## Required work
Repeat, exactly and completely, the material that follows. Omit the pictures.

## Dataset section
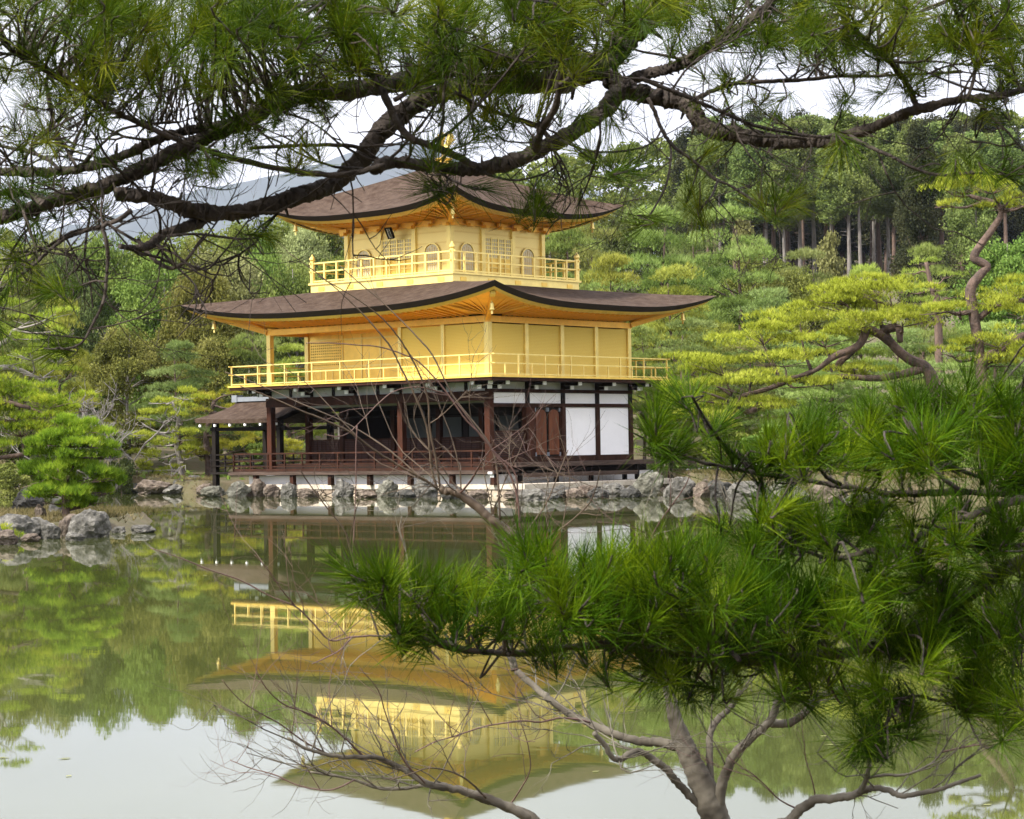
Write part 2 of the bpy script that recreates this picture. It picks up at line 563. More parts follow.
us = np.unique(np.concatenate([np.linspace(-9000, -120, 18), np.arange(-120, -60, 6), np.arange(-60, 60.1, 0.8), np.arange(60, 121, 6), np.linspace(120, 9000, 18)]))
vs_ = np.unique(np.concatenate([np.linspace(-200, -10, 8), np.arange(-10, 12, 0.6), np.arange(12, 114, 0.75), np.arange(114, 420, 4.0), np.linspace(430, 9000, 18)]))
U, V = np.meshgrid(us, vs_)
H = ground_h(U, V)
H = np.where(V > 600, 15.0, H)
P3 = CAM[None, None, :2] + U[..., None] * RT0[:2] + V[..., None] * FH[:2]
gv = np.concatenate([P3, H[..., None]], axis=2).reshape(-1, 3)
nu, nv = len(us), len(vs_)
idx = np.arange(nu * nv).reshape(nv, nu)
gf = np.stack([idx[:-1, :-1], idx[:-1, 1:], idx[1:, 1:], idx[1:, :-1]], axis=2).reshape(-1, 4)
M['earth'] = mat('mossy_earth', (0.060, 0.062, 0.020), 0.95, col2=(0.088, 0.063, 0.035), scale=1.1, bump=1.0, bscale=7, detail=10)
struct(np_mesh("ground", gv, gf, M['earth'], smooth=True))

# pond
m, t, b = new_mat('pond_water')
b.inputs['Base Color'].default_value = (0.052, 0.062, 0.017, 1)
b.inputs['Roughness'].default_value = 0.018
b.inputs['IOR'].default_value = 1.47
g = t.nodes.new("ShaderNodeNewGeometry")
mpn = t.nodes.new("ShaderNodeMapping"); mpn.inputs['Rotation'].default_value = (0, 0, -YAW); mpn.inputs['Scale'].default_value = (0.9, 1.6, 1)
n1 = t.nodes.new("ShaderNodeTexNoise"); n1.inputs['Scale'].default_value = 1.3; n1.inputs['Detail'].default_value = 3
n2 = t.nodes.new("ShaderNodeTexNoise"); n2.inputs['Scale'].default_value = 0.12; n2.inputs['Detail'].default_value = 2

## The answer
Write part 2 of the bpy script that recreates this picture. It picks up at line 563. More parts follow.
us = np.unique(np.concatenate([np.linspace(-9000, -120, 18), np.arange(-120, -60, 6), np.arange(-60, 60.1, 0.8), np.arange(60, 121, 6), np.linspace(120, 9000, 18)]))
vs_ = np.unique(np.concatenate([np.linspace(-200, -10, 8), np.arange(-10, 12, 0.6), np.arange(12, 114, 0.75), np.arange(114, 420, 4.0), np.linspace(430, 9000, 18)]))
U, V = np.meshgrid(us, vs_)
H = ground_h(U, V)
H = np.where(V > 600, 15.0, H)
P3 = CAM[None, None, :2] + U[..., None] * RT0[:2] + V[..., None] * FH[:2]
gv = np.concatenate([P3, H[..., None]], axis=2).reshape(-1, 3)
nu, nv = len(us), len(vs_)
idx = np.arange(nu * nv).reshape(nv, nu)
gf = np.stack([idx[:-1, :-1], idx[:-1, 1:], idx[1:, 1:], idx[1:, :-1]], axis=2).reshape(-1, 4)
M['earth'] = mat('mossy_earth', (0.060, 0.062, 0.020), 0.95, col2=(0.088, 0.063, 0.035), scale=1.1, bump=1.0, bscale=7, detail=10)
struct(np_mesh("ground", gv, gf, M['earth'], smooth=True))

# pond
m, t, b = new_mat('pond_water')
b.inputs['Base Color'].default_value = (0.052, 0.062, 0.017, 1)
b.inputs['Roughness'].default_value = 0.018
b.inputs['IOR'].default_value = 1.47
g = t.nodes.new("ShaderNodeNewGeometry")
mpn = t.nodes.new("ShaderNodeMapping"); mpn.inputs['Rotation'].default_value = (0, 0, -YAW); mpn.inputs['Scale'].default_value = (0.9, 1.6, 1)
n1 = t.nodes.new("ShaderNodeTexNoise"); n1.inputs['Scale'].default_value = 1.3; n1.inputs['Detail'].default_value = 3
n2 = t.nodes.new("ShaderNodeTexNoise"); n2.inputs['Scale'].default_value = 0.12; n2.inputs['Detail'].default_value = 2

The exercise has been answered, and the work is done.